Task directions
Copy out exactly the lines from the start of the data to the line containing "return np.array([xc *". Include both.

+===+

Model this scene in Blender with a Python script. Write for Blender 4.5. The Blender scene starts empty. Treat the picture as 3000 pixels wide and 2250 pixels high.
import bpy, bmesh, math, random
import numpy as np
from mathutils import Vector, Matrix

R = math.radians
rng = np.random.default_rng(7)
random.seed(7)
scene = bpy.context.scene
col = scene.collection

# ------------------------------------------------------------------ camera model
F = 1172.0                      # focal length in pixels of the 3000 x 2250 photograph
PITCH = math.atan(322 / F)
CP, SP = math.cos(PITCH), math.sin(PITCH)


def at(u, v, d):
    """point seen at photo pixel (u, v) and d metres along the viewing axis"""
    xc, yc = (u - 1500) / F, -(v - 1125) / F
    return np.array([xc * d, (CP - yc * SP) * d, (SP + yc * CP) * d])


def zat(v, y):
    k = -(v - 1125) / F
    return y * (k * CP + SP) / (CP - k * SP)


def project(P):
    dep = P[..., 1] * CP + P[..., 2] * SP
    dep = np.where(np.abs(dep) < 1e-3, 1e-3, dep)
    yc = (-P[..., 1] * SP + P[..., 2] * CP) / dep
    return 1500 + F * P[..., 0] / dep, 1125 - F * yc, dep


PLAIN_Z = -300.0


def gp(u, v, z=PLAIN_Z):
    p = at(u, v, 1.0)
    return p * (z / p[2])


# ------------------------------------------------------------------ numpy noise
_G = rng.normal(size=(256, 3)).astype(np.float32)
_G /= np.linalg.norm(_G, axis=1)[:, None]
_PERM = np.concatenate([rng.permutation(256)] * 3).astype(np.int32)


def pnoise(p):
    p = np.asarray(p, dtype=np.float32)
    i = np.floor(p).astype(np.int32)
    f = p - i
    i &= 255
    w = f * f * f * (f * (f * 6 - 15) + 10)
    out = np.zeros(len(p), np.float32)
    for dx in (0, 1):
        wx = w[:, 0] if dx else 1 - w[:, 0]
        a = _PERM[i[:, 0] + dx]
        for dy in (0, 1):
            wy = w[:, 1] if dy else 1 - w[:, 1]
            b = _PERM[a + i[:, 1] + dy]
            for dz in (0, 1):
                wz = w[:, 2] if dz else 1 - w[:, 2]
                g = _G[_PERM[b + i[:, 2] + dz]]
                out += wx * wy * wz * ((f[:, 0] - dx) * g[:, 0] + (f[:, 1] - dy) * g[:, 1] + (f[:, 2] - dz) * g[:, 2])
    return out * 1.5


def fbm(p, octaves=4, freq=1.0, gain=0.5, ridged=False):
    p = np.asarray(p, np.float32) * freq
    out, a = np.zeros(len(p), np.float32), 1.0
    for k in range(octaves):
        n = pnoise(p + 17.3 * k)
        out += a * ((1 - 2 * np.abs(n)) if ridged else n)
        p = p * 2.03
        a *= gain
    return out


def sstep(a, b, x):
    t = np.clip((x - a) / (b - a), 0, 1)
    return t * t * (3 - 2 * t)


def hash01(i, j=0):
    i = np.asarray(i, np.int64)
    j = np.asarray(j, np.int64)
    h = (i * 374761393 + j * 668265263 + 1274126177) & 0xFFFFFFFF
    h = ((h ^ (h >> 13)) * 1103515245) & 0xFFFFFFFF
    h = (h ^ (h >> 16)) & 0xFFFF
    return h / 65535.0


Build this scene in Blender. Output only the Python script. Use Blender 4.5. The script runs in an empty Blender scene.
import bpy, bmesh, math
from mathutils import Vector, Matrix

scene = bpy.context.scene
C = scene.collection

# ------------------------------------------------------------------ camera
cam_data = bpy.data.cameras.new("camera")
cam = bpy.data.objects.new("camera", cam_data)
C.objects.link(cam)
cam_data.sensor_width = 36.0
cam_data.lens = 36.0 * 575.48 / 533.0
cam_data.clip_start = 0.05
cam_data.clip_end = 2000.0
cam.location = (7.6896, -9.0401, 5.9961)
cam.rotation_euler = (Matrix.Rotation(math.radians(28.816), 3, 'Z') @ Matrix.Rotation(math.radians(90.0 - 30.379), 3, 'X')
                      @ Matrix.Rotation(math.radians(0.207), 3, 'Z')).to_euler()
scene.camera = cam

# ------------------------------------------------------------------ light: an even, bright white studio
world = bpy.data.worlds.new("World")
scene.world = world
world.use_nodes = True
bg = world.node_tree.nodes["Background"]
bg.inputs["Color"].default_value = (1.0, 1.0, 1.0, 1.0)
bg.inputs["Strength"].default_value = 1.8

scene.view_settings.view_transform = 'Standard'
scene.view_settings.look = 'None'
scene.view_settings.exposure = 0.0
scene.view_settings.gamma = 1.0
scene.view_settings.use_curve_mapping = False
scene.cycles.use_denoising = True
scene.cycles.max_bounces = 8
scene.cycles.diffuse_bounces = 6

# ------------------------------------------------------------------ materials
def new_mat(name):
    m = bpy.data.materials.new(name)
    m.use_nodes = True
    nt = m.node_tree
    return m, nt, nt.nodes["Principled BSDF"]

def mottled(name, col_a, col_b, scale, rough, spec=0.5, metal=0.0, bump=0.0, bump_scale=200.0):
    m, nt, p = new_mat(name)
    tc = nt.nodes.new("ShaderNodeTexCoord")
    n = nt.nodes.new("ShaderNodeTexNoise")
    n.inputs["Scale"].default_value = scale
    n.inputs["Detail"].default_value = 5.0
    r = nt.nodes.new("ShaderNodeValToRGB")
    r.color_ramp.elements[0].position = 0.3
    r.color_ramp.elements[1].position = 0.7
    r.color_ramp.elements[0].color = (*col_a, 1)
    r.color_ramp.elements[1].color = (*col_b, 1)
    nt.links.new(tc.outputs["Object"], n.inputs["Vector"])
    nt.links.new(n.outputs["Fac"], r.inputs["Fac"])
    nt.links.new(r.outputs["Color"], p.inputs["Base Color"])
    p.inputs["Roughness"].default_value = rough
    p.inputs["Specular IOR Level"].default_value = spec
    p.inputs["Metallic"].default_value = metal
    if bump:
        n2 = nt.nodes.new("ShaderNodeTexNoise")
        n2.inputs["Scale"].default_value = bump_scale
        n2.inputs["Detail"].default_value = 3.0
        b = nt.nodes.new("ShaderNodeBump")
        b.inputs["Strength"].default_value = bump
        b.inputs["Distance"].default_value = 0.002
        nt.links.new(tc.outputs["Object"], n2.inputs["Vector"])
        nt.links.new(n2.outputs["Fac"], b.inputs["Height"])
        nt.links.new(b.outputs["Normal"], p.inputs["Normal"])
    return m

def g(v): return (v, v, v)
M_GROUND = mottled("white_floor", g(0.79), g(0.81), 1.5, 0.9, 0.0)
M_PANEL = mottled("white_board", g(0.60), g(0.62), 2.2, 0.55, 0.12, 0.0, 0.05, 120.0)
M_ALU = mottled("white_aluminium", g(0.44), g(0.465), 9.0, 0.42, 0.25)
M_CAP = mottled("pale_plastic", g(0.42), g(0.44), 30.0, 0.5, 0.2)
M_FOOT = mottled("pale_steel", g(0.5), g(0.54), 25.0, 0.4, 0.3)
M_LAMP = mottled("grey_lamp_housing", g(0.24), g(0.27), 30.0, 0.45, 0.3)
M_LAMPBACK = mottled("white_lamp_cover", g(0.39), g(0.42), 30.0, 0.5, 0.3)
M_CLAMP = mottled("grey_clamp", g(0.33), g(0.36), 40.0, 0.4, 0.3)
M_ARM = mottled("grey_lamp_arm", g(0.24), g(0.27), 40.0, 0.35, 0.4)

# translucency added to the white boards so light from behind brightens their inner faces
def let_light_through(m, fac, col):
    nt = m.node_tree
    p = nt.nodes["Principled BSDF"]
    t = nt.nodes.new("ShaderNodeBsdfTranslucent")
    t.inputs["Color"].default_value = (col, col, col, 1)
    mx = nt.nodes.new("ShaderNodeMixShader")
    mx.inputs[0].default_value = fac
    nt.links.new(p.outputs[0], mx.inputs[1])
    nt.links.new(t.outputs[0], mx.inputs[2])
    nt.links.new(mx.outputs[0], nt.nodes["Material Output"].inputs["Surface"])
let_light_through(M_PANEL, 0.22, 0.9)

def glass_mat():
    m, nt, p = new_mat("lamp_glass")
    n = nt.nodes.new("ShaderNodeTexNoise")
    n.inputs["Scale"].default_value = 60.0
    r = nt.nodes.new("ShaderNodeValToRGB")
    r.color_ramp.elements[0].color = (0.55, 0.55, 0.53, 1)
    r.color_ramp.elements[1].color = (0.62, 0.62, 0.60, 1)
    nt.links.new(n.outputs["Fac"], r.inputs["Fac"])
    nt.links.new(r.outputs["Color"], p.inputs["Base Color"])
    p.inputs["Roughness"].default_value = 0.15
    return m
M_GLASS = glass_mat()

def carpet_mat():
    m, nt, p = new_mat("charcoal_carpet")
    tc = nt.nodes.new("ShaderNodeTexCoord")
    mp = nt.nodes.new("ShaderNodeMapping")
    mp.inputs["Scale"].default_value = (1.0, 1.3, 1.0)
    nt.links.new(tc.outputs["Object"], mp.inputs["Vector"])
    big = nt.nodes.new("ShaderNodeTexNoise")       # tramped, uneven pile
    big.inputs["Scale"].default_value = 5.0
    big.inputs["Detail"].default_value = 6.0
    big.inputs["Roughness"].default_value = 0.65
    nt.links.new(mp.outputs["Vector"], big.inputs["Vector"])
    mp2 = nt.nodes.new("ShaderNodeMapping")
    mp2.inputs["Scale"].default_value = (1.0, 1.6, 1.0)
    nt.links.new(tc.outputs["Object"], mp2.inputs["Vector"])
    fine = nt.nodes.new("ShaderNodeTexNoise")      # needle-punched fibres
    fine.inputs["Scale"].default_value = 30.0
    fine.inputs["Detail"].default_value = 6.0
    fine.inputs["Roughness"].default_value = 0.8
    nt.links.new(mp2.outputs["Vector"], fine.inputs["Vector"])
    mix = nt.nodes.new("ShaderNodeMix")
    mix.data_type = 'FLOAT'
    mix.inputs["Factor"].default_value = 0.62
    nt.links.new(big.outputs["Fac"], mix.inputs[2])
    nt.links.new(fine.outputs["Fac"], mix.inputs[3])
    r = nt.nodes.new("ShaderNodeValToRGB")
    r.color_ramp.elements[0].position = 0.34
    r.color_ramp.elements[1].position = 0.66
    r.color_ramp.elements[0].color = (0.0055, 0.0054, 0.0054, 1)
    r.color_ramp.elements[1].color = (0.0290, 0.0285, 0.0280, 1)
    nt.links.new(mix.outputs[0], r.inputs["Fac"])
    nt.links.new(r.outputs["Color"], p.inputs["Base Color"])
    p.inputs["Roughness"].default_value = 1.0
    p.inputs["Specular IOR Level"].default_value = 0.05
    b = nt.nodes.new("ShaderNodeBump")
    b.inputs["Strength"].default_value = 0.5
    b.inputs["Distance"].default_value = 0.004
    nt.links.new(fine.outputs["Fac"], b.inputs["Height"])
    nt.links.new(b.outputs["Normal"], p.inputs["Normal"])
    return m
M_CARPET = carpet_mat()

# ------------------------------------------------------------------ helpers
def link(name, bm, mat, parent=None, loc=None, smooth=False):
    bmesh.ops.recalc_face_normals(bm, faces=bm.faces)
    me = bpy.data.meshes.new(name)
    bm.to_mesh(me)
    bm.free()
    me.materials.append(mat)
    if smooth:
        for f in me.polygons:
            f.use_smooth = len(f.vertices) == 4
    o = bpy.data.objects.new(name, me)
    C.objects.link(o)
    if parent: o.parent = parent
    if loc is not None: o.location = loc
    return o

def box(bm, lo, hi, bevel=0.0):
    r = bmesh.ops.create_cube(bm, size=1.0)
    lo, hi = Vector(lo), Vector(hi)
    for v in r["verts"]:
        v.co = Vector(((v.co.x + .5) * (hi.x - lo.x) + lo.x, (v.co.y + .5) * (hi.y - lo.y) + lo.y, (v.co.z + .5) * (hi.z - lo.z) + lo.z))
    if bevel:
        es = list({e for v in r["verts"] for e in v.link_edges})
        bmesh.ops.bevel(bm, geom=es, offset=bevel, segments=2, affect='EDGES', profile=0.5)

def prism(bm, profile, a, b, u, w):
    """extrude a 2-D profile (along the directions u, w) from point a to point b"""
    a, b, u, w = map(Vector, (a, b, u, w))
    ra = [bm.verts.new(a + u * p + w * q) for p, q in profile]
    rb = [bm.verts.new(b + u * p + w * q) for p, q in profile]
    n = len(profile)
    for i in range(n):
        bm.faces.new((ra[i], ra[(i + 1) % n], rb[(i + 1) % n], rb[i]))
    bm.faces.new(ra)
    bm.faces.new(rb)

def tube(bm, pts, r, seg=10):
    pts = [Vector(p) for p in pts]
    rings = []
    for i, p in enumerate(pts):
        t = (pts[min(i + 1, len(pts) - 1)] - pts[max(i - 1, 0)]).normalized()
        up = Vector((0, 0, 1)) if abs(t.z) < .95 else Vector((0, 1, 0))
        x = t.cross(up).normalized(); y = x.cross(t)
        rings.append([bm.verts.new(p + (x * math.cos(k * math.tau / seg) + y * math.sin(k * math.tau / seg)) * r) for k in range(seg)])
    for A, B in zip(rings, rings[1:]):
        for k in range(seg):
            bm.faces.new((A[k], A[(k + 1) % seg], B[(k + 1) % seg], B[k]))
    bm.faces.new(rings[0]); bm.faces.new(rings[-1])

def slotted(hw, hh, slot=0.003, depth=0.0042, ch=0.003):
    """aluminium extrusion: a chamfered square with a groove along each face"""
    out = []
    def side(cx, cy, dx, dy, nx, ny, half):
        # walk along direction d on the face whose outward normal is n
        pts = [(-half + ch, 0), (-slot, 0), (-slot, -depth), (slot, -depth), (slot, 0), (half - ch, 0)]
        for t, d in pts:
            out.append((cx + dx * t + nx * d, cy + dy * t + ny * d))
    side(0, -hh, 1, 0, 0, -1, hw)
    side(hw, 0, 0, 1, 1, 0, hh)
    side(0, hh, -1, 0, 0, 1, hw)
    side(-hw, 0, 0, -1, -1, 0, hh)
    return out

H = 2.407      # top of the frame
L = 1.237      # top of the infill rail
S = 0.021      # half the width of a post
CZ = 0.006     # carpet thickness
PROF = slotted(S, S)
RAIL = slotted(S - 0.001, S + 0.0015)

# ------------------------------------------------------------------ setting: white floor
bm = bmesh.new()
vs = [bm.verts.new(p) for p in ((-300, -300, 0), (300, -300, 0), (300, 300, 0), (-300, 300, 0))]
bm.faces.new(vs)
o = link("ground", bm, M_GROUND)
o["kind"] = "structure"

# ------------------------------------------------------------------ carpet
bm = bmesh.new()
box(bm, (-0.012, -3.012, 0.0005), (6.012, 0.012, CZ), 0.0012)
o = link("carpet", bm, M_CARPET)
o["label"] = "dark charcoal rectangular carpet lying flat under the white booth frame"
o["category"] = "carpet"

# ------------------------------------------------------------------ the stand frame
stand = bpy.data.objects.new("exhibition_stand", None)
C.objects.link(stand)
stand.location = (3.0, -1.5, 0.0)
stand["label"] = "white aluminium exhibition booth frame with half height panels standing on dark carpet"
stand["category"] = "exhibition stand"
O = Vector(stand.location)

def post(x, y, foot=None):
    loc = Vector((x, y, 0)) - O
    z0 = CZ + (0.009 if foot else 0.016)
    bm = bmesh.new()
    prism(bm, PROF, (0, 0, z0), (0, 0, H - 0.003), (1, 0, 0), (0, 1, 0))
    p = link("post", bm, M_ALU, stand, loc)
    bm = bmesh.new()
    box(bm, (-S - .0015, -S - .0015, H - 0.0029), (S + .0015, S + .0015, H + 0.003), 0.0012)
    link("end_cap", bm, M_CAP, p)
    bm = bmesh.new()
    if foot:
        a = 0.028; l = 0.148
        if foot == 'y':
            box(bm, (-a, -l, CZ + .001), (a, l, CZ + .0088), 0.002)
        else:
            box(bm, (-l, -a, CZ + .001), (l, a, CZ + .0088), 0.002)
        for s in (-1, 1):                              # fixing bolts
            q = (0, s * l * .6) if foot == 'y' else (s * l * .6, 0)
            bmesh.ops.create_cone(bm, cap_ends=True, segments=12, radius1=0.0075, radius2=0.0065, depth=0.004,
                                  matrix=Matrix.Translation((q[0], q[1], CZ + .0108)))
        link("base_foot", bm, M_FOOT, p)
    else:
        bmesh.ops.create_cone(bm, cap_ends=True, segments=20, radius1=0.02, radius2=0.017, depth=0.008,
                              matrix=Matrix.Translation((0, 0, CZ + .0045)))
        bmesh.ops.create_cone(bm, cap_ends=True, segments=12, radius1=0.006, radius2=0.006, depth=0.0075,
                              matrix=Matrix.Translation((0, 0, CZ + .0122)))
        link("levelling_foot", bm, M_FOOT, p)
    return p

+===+

Response below
Model this scene in Blender with a Python script. Write for Blender 4.5. The Blender scene starts empty. Treat the picture as 3000 pixels wide and 2250 pixels high.
import bpy, bmesh, math, random
import numpy as np
from mathutils import Vector, Matrix

R = math.radians
rng = np.random.default_rng(7)
random.seed(7)
scene = bpy.context.scene
col = scene.collection

# ------------------------------------------------------------------ camera model
F = 1172.0                      # focal length in pixels of the 3000 x 2250 photograph
PITCH = math.atan(322 / F)
CP, SP = math.cos(PITCH), math.sin(PITCH)


def at(u, v, d):
    """point seen at photo pixel (u, v) and d metres along the viewing axis"""
    xc, yc = (u - 1500) / F, -(v - 1125) / F
    return np.array([xc * d, (CP - yc * SP) * d, (SP + yc * CP) * d])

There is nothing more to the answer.